Lola barked. She didn't bite. She warned. Good girl, Lola.
 
#15 ·
I know Lola will forgive me, but that's almost what makes it worse, ya know? I almost want her to be mad at me. But the fact that as soon as I calmed down and called her out of her room, she came towards me with a wagging tale and smiling face, it made me feel about two inches tall.
 
#16 ·
@LoveLola -

First, HUGS! I'm so happy to hear that no one was hurt.

I haven't read any of the other responses but I'll say that what's done is done. Maybe you can carve out 30 minutes or so tonight to take Lola for a walk or play ball or whatever. Just some one on one time with her.

From everything that I can tell about you via this forum, you're a wonderful mama- to both pup and small human.

I'm sure Lola has already forgiven you, don't beat yourself up. :)
 
#18 ·
We do tend to "anthropomorphise" our animals... You're suffering for how you instinctively behaved toward Lola, but what if the tables were turned: what if Lola had puppies and you accidentally hurt one of them? Lola would have reacted much the way you did, maybe worse....because that's how it is: we mother with our claws! Our youngest puppies get the most intense level of protection. So I'm guessing that Lola wasn't as bothered over what happened as you were.
 
#19 ·
It is no different when you have 2 dogs. Dogs are naturally protective of their food. Some more aggressive some less.
Just need to keep them under close supervision and like other comments, separate them when you are busy, even for a few minutes.
And when feeding your dog, do ensure to keep him in a play-pen or a room to himself.
It is actually no different from human, imagine you are watching your favorite drama and someone came along and turn off the tv. You will also get aggressive.
 
#20 ·
I agree with the baby gate/ex pen suggestions. We adopted our boy Rocky when my son (now 21) was still crawling. Rocky had been a throw-away from two different homes, so the initial 9 months or so in our home was very bumpy. He nipped Nik (my son) on his cheek near his eye one time, at which point we came very close to rehoming him, but instead we started using baby gates and play pens to keep them separated when needed. I'm so glad we did because Rocky was the most confident, content, happy, fun-loving dog I've ever had once we got over the initial bumps. You're a good mom to all of your kids, non-furry and furry. Sometimes they need a little space, just like any siblings. ;)
 
#22 ·
OMG, the exact same thing happened to me yesterday!

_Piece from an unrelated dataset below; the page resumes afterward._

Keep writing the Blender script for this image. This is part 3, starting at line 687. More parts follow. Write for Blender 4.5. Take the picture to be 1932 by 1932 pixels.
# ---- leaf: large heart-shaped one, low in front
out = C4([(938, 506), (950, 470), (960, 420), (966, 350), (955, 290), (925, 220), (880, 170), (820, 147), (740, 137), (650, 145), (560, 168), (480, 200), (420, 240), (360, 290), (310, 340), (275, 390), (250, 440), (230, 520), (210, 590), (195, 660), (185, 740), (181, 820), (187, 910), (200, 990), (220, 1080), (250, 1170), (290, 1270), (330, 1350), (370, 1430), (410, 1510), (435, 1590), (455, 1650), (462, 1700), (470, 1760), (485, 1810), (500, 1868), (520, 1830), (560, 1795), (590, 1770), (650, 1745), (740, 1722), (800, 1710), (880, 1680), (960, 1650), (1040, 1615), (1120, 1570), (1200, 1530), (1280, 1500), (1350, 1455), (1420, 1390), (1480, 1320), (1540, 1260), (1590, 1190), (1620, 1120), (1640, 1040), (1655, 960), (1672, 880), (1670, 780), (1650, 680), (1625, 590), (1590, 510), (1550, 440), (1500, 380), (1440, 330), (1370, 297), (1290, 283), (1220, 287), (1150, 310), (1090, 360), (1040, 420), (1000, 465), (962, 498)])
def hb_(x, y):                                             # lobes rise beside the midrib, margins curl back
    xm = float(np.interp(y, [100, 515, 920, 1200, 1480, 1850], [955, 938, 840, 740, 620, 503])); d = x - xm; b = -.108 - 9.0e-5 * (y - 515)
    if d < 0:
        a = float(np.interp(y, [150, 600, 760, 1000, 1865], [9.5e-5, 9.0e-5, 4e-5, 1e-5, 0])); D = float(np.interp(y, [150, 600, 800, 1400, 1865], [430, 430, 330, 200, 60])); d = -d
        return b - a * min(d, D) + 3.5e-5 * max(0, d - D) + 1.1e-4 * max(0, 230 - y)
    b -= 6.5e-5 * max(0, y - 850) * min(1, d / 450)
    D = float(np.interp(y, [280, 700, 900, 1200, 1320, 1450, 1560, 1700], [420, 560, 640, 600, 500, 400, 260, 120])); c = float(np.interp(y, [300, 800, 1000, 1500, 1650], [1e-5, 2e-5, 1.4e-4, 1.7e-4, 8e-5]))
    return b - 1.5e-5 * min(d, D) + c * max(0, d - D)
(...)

I haven't been on here in a long long time, but yesterday, my 9 mo old baby girl crawled after Hooley's PB jar and he snapped at her. I got on this site to see what I could read and your post was right there!!

He wasn't close and it was clearly a warning, but it could have been a bite and I was standing right there. Made me nervous about how quickly it could happen. We had a slight adjustment with Hooley (2 years old) when my baby started crawling 3 weeks ago, but things seemed fine after the second day, and he isn't a resource guarder (or wasn't), so I suppose I let my guard down just for a second. I am always supervising, but man, it can happen fast.

I also freaked out on Hooley. Yelped and yelled at him, picked up baby, and threw away the PB jar. Bad reaction, yes. My fault this happened, yes. Major guilt on my part, yes. Spent the rest of the day keeping B away from Hooley and paying extra close attention to his body language when we were all together. He seemed fine again after the incident and got an extra walk last night and snuggles on the couch.

Lesson learned. Treats will be in his back room now. He hates his crate so I'm working on that so he can have a baby free zone. Constant vigilance!

I feel for you and know EXACTLY how you felt.